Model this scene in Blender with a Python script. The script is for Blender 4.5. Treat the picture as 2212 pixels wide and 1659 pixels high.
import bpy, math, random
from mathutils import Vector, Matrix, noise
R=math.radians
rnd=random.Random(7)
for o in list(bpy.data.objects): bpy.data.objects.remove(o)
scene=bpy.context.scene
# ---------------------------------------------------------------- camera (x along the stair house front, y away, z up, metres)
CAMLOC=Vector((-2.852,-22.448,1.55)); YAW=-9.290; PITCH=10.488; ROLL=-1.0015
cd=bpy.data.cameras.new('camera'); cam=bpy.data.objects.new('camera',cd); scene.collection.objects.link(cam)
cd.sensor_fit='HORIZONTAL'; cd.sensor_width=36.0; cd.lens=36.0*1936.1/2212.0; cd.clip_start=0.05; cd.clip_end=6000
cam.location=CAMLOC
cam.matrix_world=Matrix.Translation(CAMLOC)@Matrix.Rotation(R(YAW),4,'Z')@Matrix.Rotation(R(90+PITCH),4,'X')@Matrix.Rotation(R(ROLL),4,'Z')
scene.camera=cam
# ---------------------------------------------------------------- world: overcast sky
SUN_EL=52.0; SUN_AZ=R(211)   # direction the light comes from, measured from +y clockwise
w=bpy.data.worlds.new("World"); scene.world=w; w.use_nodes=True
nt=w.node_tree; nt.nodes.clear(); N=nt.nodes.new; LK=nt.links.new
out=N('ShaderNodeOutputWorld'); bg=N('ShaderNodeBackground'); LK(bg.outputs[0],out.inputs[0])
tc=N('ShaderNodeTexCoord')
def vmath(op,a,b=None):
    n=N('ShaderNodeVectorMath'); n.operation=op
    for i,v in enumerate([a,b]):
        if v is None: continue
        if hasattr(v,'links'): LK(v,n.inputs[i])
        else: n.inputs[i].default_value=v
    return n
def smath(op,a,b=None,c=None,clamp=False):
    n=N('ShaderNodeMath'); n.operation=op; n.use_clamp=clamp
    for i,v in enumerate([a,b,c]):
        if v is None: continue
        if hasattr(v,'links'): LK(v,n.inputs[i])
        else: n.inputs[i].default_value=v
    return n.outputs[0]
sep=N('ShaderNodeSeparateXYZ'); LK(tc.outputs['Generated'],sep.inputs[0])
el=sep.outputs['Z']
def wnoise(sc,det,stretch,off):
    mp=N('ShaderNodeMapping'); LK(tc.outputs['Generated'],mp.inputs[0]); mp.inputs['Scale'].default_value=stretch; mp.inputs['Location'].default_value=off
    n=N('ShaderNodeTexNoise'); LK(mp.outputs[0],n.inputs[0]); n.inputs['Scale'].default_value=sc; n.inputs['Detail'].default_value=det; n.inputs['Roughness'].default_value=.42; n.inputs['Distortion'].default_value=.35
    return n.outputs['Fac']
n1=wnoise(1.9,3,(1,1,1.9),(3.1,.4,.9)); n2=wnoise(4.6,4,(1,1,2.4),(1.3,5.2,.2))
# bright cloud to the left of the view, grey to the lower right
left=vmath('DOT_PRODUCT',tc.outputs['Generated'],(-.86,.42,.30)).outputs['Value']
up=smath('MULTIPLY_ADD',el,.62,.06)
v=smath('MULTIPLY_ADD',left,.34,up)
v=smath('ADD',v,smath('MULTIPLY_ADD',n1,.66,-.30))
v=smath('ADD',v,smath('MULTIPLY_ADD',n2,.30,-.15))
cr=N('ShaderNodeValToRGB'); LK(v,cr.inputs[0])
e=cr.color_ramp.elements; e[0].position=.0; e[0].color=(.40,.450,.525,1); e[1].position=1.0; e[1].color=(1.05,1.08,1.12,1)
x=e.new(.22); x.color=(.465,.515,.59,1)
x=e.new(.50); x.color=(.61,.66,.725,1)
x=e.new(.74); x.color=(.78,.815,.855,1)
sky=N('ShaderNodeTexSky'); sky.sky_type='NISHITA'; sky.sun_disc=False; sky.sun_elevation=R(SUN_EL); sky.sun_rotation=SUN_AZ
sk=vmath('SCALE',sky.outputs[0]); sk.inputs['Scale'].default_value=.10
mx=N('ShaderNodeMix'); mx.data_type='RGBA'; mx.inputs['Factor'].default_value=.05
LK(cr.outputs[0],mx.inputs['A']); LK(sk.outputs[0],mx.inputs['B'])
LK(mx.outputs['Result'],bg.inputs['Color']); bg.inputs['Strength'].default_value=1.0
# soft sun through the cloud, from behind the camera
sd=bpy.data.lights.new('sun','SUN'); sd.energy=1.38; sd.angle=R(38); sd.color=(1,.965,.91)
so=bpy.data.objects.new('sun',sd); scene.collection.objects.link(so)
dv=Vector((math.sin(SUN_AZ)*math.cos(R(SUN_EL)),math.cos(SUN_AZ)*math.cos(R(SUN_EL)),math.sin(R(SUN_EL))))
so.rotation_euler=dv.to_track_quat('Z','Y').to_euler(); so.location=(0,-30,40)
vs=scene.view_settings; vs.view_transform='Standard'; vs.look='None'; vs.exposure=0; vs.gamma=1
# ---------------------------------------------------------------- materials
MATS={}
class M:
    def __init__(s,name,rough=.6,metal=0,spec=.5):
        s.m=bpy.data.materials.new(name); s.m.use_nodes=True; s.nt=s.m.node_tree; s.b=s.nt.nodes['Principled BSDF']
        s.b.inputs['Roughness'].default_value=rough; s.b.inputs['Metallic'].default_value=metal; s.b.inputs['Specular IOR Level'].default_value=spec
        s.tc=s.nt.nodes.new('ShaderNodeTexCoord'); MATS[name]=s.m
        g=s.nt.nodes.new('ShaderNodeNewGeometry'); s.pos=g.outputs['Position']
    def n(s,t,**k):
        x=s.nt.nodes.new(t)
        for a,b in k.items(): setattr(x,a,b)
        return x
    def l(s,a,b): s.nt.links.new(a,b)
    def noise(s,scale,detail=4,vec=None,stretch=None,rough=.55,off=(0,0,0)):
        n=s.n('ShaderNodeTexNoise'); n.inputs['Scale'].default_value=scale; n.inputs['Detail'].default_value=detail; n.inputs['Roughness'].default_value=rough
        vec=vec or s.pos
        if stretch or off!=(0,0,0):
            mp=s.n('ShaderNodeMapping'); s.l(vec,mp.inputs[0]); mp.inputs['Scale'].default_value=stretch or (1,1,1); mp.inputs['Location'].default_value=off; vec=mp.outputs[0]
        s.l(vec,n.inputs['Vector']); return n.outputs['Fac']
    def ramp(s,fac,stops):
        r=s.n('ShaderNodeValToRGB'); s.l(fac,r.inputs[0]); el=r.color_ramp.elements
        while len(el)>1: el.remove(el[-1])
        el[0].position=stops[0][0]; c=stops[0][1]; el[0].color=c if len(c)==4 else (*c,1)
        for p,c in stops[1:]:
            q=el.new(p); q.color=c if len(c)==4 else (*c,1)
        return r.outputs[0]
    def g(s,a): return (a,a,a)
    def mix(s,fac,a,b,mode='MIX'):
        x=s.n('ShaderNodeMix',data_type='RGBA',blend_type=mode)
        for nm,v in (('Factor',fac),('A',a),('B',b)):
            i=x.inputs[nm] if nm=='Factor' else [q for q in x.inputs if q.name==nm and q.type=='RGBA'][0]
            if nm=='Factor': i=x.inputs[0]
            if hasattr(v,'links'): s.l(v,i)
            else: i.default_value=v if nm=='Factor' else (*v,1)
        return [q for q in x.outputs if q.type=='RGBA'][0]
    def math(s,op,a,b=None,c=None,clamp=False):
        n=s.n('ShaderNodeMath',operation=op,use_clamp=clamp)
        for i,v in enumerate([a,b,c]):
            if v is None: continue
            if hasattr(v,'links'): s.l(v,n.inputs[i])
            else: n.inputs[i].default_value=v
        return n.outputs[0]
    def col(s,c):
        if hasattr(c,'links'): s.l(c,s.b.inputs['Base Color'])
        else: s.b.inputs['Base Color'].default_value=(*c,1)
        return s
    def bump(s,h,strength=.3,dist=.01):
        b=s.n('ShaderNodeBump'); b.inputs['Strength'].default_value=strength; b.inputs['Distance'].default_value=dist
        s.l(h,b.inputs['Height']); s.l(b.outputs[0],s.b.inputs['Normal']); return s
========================
• **Task**:
Count the lines in the material above where the string "scene" appears, then state only that count.

• **Answer to this task**:
7